Shares of BP have rebounded over the last 12 months, following years of relative underperformance that culminated in the company becoming the subject of intense takeover speculation.
The London-listed stock has continued to rally this year. Shares are up more than 32% in 2026, which means BP is second-only to France’s TotalEnergies among the top five oil supermajors.
BP’s net debt came in at $25.3 billion at the end of the first quarter, up from $22.18 billion at the end of last year. The company is aiming to bring its net debt down to between $14 billion and $18 billion by the end of next year.
Looking ahead, BP said it expects reported upstream production to be lower when compared to the first three months of the year, citing seasonal maintenance and Middle East disruptions.
The company reaffirmed its 2026 capital expenditure guidance at $13 billion to $13.5 billion and said it expects divestment and other proceeds to be at $9 billion to $10 billion through the year.
Investor rebellion
BP’s board suffered a shareholder revolt at its annual general meeting last week following a tense clash with investors over corporate governance and climate transparency.

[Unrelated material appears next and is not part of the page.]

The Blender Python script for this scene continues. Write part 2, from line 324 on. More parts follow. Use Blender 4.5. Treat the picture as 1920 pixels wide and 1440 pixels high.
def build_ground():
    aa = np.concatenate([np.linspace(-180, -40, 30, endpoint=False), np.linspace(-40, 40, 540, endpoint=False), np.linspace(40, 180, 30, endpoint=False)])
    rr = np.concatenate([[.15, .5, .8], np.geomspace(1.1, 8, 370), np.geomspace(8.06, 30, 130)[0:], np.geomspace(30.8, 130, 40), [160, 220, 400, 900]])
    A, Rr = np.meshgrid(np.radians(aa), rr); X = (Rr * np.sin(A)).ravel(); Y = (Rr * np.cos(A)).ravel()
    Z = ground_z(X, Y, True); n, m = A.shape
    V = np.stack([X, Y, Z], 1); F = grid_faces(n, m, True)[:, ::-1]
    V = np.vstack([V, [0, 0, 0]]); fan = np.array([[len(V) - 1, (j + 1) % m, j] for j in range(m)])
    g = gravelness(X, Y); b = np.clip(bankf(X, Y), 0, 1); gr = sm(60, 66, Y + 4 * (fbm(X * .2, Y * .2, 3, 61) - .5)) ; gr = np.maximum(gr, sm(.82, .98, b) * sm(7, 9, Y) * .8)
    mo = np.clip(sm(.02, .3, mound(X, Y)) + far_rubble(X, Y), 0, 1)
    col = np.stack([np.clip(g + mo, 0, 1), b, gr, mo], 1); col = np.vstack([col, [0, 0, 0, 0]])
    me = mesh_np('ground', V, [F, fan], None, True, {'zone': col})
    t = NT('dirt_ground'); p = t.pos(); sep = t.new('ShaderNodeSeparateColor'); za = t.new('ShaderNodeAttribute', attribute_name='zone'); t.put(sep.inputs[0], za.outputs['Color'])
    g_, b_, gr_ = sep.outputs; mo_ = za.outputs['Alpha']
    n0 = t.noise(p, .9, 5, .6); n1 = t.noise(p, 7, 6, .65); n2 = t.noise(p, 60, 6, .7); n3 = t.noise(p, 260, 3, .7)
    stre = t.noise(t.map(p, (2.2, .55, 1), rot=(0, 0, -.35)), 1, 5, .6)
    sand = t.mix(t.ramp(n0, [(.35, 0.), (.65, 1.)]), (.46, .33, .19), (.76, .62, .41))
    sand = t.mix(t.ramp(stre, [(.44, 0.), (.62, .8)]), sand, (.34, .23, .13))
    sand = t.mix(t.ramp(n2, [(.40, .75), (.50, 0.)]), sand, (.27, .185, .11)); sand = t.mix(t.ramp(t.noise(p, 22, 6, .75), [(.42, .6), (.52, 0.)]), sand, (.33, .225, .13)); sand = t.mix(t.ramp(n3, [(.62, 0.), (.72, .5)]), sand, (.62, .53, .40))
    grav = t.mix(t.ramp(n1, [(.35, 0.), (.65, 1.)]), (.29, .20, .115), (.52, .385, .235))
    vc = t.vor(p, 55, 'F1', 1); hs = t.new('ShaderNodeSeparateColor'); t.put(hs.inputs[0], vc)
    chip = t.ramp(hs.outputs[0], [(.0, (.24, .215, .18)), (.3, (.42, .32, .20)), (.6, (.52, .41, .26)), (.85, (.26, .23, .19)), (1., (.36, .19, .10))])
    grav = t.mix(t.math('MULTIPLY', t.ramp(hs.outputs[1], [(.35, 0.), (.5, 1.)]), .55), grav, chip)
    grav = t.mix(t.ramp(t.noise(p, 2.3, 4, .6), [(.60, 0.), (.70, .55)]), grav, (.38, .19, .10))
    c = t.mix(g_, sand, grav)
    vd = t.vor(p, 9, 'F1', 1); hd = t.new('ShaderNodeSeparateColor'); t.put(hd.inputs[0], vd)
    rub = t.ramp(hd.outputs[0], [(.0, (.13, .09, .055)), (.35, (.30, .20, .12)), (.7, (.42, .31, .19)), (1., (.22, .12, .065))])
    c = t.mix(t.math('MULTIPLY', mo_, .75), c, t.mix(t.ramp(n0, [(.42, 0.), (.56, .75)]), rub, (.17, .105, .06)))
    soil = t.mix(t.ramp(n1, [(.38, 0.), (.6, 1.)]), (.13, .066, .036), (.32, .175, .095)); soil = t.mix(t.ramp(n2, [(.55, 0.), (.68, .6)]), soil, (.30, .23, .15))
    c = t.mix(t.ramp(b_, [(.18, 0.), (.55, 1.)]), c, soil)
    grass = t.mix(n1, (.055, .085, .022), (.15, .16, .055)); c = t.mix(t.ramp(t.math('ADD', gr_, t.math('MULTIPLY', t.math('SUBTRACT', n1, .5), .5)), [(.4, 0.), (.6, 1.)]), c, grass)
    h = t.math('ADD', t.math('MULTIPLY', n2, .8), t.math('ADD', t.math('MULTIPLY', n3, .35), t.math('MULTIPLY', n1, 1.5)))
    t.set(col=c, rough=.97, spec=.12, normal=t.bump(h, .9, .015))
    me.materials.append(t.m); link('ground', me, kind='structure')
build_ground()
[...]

The company failed to get majority shareholder approval on two highly anticipated motions, which would have permitted online-only AGMs and retired two company-specific climate disclosure obligations.

It formed part of a broader investor rebellion at the AGM, one that resulted in weaker-than-typical support for BP Chair Albert Manifold and robust backing for a motion calling on the energy major to justify its capital discipline on oil and gas investments.